YOUR TASK –
Every line that contains the word "scene" should be copied out.

STORED DATA –

▬▬▬▬▬▬▬▬▬▬

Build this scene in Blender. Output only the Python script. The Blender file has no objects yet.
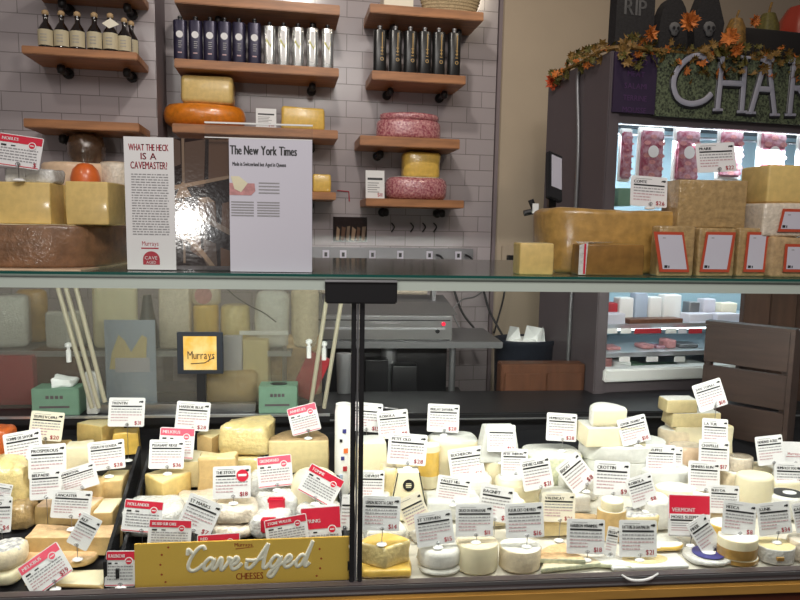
import bpy, bmesh, math, random
from mathutils import Vector, Matrix, noise
random.seed(7)
C = bpy.context.scene.collection
PI = math.pi
# ------------------------------------------------------------------ camera
F = 640.0
CAM = Vector((0, 0, 1.5))
YAW, PITCH, ROLL = math.radians(5.3), math.radians(6.5), math.radians(1.0)
r0 = Vector((math.cos(YAW), -math.sin(YAW), 0))
FW = Vector((math.sin(YAW)*math.cos(PITCH), math.cos(YAW)*math.cos(PITCH), -math.sin(PITCH)))
u0 = r0.cross(FW)
RT = r0*math.cos(ROLL) + u0*math.sin(ROLL)
UP = -r0*math.sin(ROLL) + u0*math.cos(ROLL)
cd = bpy.data.cameras.new('camera'); cam = bpy.data.objects.new('camera', cd); C.objects.link(cam)
cd.sensor_width = 36; cd.lens = 36*F/800; cd.clip_start = .05
M = Matrix((RT, UP, -FW)).transposed().to_4x4(); M.translation = CAM
cam.matrix_world = M
bpy.context.scene.camera = cam
def ray(px, py): return FW + RT*((px-400)/F) - UP*((py-300)/F)
def P(px, py, Y):
    d = ray(px, py); return CAM + d*(Y/d.y)
def pxm(p): return F/((p-CAM).dot(FW))
def Vv(*a): return Vector(a)
class Frame:                                       # a vertical plane: origin, angle; off = distance towards the viewer
    def __init__(s, o, ang):
        s.o = Vector(o); s.a = math.radians(ang)
        s.u = Vector((math.cos(s.a), math.sin(s.a), 0)); s.n = Vector((math.sin(s.a), -math.cos(s.a), 0))
    def hit(s, px, py, off=0):
        d = ray(px, py); t = (s.o + s.n*off - CAM).dot(s.n)/d.dot(s.n); return CAM + d*t
    def local(s, p): q = p - s.o; return (q.dot(s.u), -q.dot(s.n), q.z)
W = Frame(CAM + ray(330, 227)*3.17, 5.0); W.o.z = 0
# ------------------------------------------------------------------ materials
MT = {}
STRUCT = ('cream_wall', 'side_wall', 'floor', 'shelf_wood', 'brown_wood', 'crate_wood', 'cab_wood', 'gold_wood', 'red_wood', 'chalk_green')
def mat(name, col, rough=.5, metal=0, var=0, scale=8, bump=0, bscale=None, coat=0, emis=None, es=0, spec=.5, col2=None, sss=0, stretch=None, detail=4):
    if name not in STRUCT: scale *= 4.5; bscale = bscale and bscale*4
    m = bpy.data.materials.new(name); m.use_nodes = True; nt = m.node_tree; N = nt.nodes; L = nt.links
    b = N['Principled BSDF']
    b.inputs['Base Color'].default_value = (*col, 1); b.inputs['Roughness'].default_value = rough
    b.inputs['Metallic'].default_value = metal; b.inputs['Coat Weight'].default_value = coat
    b.inputs['Coat Roughness'].default_value = .12; b.inputs['Specular IOR Level'].default_value = spec
    if sss:
        b.inputs['Subsurface Weight'].default_value = sss; b.inputs['Subsurface Radius'].default_value = (.02, .012, .006); b.inputs['Subsurface Scale'].default_value = .5
    if emis: b.inputs['Emission Color'].default_value = (*emis, 1); b.inputs['Emission Strength'].default_value = es
    if var or col2 or bump:
        tc = N.new('ShaderNodeTexCoord'); mp = N.new('ShaderNodeMapping'); L.new(tc.outputs['Object'], mp.inputs[0])
        if stretch: mp.inputs['Scale'].default_value = stretch
        nz = N.new('ShaderNodeTexNoise'); nz.inputs['Scale'].default_value = scale; nz.inputs['Detail'].default_value = detail
        L.new(mp.outputs[0], nz.inputs['Vector'])
        if var or col2:
            rp = N.new('ShaderNodeValToRGB'); c2 = col2 or tuple(max(0, c*(1-var)) for c in col)
            rp.color_ramp.elements[0].position = .35; rp.color_ramp.elements[1].position = .65
            rp.color_ramp.elements[0].color = (*c2, 1); rp.color_ramp.elements[1].color = (*col, 1)
            L.new(nz.outputs['Fac'], rp.inputs[0]); L.new(rp.outputs[0], b.inputs['Base Color'])
        if bump:
            n2 = N.new('ShaderNodeTexNoise'); n2.inputs['Scale'].default_value = bscale or scale*2; n2.inputs['Detail'].default_value = 3
            L.new(mp.outputs[0], n2.inputs['Vector'])
            bp = N.new('ShaderNodeBump'); bp.inputs['Strength'].default_value = bump; bp.inputs['Distance'].default_value = .004
            L.new(n2.outputs['Fac'], bp.inputs['Height']); L.new(bp.outputs[0], b.inputs['Normal'])
            if coat: L.new(bp.outputs[0], b.inputs['Coat Normal'])
    MT[name] = m; return m
def glass(name, tint=(.93, .98, .96), gloss=.06, haze=0, hazecol=(.6, .6, .58), rough=0.0):
    m = bpy.data.materials.new(name); m.use_nodes = True; nt = m.node_tree; N = nt.nodes; L = nt.links; N.clear()
    o = N.new('ShaderNodeOutputMaterial'); t = N.new('ShaderNodeBsdfTransparent'); t.inputs[0].default_value = (*tint, 1)
    g = N.new('ShaderNodeBsdfGlossy'); g.inputs['Roughness'].default_value = rough
    lw = N.new('ShaderNodeFresnel'); lw.inputs[0].default_value = 1.45
    ad = N.new('ShaderNodeMath'); ad.operation = 'MULTIPLY'; ad.inputs[1].default_value = gloss/.035; L.new(lw.outputs[0], ad.inputs[0]); ad.use_clamp = True
    ge = N.new('ShaderNodeNewGeometry'); iv = N.new('ShaderNodeMath'); iv.operation = 'SUBTRACT'; iv.inputs[0].default_value = 1; L.new(ge.outputs['Backfacing'], iv.inputs[1])
    a2 = N.new('ShaderNodeMath'); a2.operation = 'MULTIPLY'; L.new(ad.outputs[0], a2.inputs[0]); L.new(iv.outputs[0], a2.inputs[1]); ad = a2
    mx = N.new('ShaderNodeMixShader'); L.new(ad.outputs[0], mx.inputs[0]); L.new(t.outputs[0], mx.inputs[1]); L.new(g.outputs[0], mx.inputs[2])
    last = mx
    if haze:
        d = N.new('ShaderNodeBsdfDiffuse'); d.inputs[0].default_value = (*hazecol, 1)
        tr = N.new('ShaderNodeBsdfTranslucent'); tr.inputs[0].default_value = (*hazecol, 1)
        a = N.new('ShaderNodeMixShader'); a.inputs[0].default_value = .5; L.new(d.outputs[0], a.inputs[1]); L.new(tr.outputs[0], a.inputs[2])
        m2 = N.new('ShaderNodeMixShader'); m2.inputs[0].default_value = haze; L.new(mx.outputs[0], m2.inputs[1]); L.new(a.outputs[0], m2.inputs[2]); last = m2
    L.new(last.outputs[0], o.inputs[0]); MT[name] = m; return m
def tile(name, c1, c2, mortar, rough=.18):
    m = bpy.data.materials.new(name); m.use_nodes = True; nt = m.node_tree; N = nt.nodes; L = nt.links; b = N['Principled BSDF']
    tc = N.new('ShaderNodeTexCoord'); sp = N.new('ShaderNodeSeparateXYZ'); cb = N.new('ShaderNodeCombineXYZ')
    L.new(tc.outputs['Object'], sp.inputs[0]); L.new(sp.outputs[0], cb.inputs[0]); L.new(sp.outputs[2], cb.inputs[1])
    br = N.new('ShaderNodeTexBrick'); L.new(cb.outputs[0], br.inputs['Vector']); br.inputs['Scale'].default_value = 1
    br.inputs['Brick Width'].default_value = .152; br.inputs['Row Height'].default_value = .078; br.inputs['Mortar Size'].default_value = .0016
    br.inputs['Mortar Smooth'].default_value = .2; br.inputs['Color1'].default_value = (*c1, 1); br.inputs['Color2'].default_value = (*c2, 1); br.inputs['Mortar'].default_value = (*mortar, 1)
    L.new(br.outputs['Color'], b.inputs['Base Color']); b.inputs['Roughness'].default_value = rough
    bp = N.new('ShaderNodeBump'); bp.inputs['Strength'].default_value = .6; bp.inputs['Distance'].default_value = .002; bp.invert = True
    L.new(br.outputs['Fac'], bp.inputs['Height']); L.new(bp.outputs[0], b.inputs['Normal'])
    MT[name] = m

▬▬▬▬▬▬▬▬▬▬

FULL SOLUTION –
Build this scene in Blender. Output only the Python script. The Blender file has no objects yet.
C = bpy.context.scene.collection
bpy.context.scene.camera = cam